[Data provided]
— start —

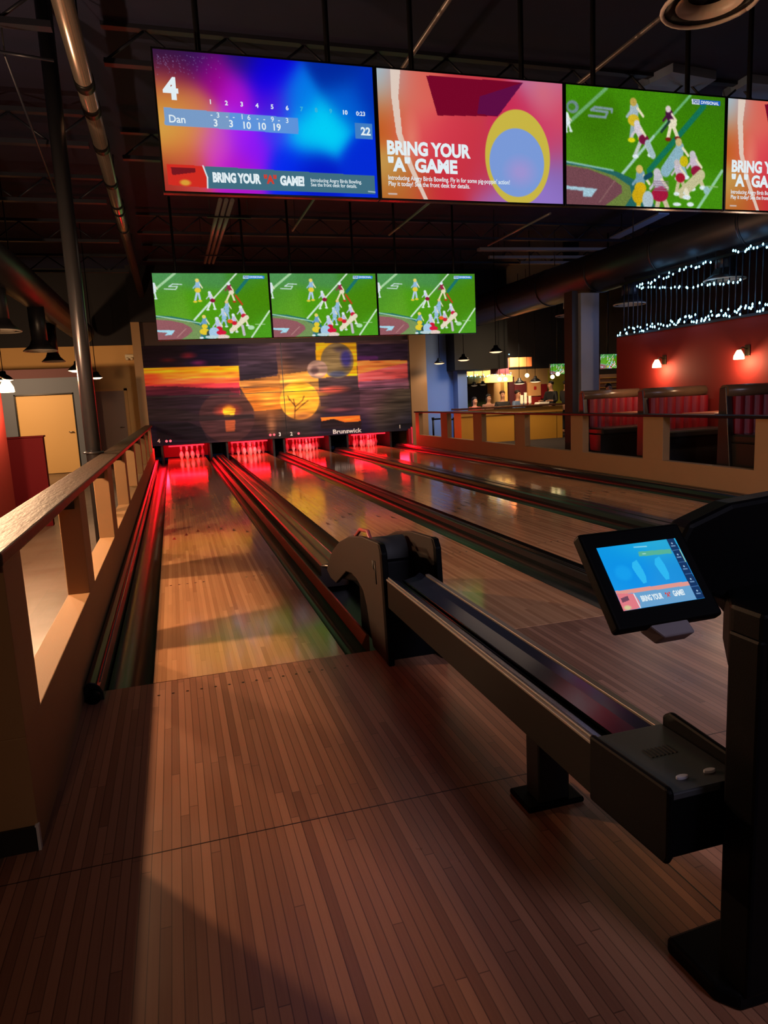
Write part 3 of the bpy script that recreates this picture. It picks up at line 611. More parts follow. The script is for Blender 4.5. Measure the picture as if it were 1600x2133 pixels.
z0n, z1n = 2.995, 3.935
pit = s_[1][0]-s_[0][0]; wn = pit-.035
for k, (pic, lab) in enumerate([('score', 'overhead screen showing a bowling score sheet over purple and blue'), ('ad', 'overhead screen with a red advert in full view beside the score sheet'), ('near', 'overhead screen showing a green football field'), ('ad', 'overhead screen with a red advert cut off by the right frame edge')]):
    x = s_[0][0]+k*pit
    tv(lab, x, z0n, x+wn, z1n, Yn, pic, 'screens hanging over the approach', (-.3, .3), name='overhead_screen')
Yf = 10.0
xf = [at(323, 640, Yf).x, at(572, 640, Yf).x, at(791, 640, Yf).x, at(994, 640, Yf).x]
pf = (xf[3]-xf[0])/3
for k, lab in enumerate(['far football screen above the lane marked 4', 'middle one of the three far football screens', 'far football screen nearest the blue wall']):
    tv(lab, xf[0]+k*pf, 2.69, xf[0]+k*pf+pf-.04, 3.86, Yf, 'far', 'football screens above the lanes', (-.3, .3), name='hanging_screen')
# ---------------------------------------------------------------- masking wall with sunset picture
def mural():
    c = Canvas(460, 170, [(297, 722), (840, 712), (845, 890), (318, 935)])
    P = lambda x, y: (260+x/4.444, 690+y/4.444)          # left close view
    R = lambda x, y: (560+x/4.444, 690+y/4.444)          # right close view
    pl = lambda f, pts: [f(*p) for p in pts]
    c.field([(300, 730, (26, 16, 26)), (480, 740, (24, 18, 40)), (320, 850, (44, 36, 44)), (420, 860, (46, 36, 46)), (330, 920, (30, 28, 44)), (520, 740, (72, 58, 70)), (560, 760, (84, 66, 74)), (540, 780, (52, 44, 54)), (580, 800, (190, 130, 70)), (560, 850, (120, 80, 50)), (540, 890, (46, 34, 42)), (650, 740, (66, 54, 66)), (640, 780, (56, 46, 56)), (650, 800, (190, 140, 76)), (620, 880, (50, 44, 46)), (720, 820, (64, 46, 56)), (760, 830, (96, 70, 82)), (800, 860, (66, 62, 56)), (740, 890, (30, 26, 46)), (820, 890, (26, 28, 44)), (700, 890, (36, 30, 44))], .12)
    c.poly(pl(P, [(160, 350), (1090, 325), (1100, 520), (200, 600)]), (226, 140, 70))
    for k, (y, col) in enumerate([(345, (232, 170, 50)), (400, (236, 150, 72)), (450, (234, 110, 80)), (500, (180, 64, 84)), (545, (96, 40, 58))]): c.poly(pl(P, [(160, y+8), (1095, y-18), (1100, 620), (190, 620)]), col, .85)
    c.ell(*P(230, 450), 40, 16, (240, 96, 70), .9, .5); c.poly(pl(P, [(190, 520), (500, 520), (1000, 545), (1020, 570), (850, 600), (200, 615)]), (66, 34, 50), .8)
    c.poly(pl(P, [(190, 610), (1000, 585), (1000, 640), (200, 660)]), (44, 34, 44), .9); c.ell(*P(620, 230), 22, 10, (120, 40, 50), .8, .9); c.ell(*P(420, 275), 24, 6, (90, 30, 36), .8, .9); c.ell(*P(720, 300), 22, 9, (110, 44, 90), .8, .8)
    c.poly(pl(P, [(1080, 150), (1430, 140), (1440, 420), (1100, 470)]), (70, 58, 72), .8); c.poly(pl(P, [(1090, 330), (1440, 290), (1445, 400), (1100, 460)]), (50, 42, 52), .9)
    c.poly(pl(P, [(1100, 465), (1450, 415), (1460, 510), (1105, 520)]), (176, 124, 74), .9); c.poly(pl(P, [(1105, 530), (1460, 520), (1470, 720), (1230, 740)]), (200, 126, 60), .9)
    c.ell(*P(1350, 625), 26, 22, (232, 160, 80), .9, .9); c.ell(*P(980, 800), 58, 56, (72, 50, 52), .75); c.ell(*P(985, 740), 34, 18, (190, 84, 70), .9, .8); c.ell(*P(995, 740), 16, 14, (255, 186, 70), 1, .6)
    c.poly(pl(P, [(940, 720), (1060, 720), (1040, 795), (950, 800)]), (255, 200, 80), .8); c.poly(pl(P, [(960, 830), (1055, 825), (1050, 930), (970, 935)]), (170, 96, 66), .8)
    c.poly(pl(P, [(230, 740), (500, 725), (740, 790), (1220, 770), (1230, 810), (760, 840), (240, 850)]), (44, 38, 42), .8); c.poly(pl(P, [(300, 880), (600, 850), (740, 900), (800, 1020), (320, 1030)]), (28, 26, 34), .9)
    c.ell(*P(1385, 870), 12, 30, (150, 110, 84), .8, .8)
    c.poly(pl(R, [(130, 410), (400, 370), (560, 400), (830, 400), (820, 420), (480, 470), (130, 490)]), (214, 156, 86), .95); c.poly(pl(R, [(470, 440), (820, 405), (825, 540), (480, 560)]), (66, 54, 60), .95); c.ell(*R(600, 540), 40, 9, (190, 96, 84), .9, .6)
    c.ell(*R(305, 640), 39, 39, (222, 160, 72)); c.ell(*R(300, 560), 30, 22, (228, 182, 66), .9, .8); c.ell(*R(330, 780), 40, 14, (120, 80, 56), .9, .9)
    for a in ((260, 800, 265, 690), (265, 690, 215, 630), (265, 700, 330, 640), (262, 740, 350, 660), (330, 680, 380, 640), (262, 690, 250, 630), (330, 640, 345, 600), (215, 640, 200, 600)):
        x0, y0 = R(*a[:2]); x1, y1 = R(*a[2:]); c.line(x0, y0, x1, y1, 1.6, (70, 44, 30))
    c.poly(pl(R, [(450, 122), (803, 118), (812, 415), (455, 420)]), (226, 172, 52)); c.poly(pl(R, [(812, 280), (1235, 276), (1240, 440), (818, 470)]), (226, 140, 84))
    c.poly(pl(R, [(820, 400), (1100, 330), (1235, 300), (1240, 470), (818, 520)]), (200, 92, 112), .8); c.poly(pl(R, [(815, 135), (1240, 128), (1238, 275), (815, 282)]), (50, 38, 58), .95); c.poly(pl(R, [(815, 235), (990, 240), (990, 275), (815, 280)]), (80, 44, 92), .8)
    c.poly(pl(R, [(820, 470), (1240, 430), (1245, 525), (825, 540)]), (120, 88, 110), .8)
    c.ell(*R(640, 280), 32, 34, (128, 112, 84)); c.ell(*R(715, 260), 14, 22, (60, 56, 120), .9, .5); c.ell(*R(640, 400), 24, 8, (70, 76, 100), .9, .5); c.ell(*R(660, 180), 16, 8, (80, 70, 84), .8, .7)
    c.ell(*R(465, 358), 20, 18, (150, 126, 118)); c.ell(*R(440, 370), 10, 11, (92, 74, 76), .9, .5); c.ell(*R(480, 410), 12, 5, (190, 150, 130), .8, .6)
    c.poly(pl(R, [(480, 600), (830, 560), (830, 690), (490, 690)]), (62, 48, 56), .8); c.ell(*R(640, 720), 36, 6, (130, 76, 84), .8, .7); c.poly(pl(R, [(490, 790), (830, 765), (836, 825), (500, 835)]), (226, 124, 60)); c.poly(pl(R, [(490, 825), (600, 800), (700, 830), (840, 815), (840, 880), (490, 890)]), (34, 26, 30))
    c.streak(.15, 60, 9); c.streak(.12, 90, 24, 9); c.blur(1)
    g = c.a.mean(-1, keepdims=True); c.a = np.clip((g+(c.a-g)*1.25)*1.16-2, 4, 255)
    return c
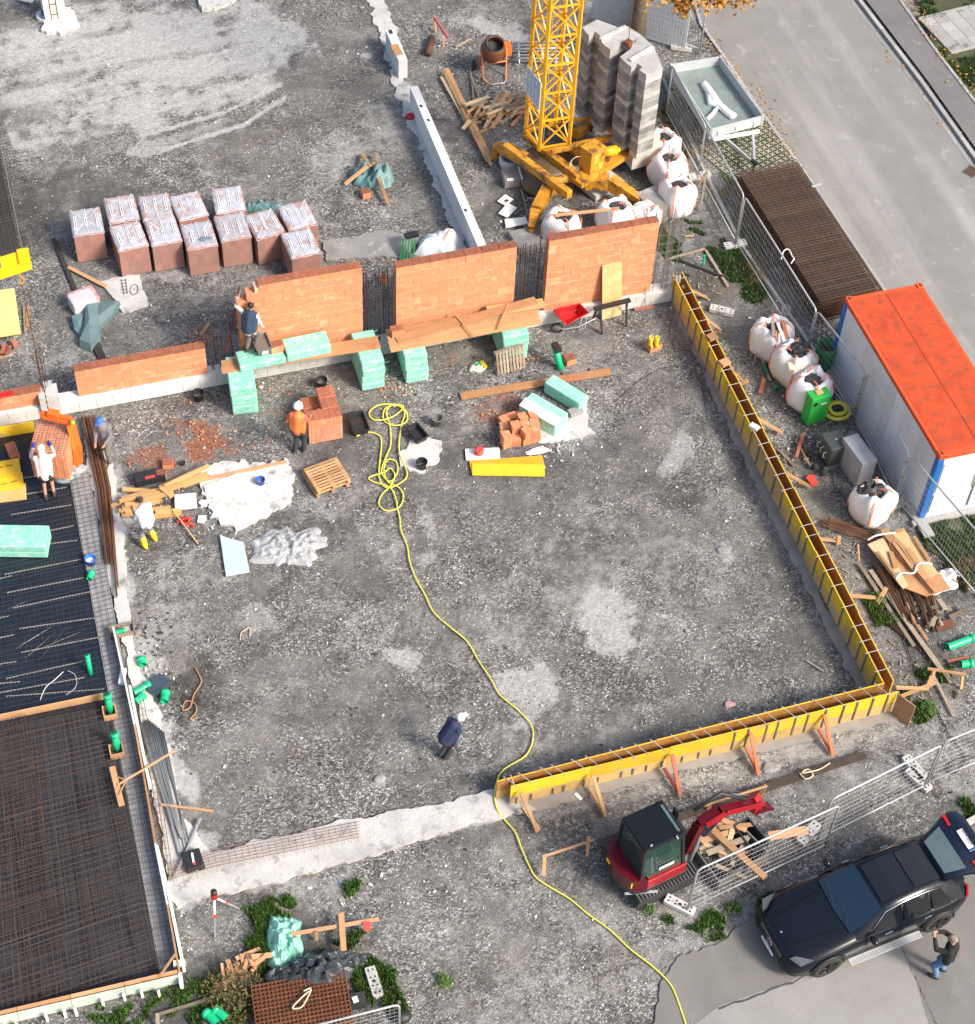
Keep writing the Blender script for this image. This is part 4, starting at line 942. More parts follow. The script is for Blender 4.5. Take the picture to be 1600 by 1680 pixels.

— end —

[Problem to work on]
Tally up the lines holding the string "More" in this listing, and report the total alone.

[Task output]
2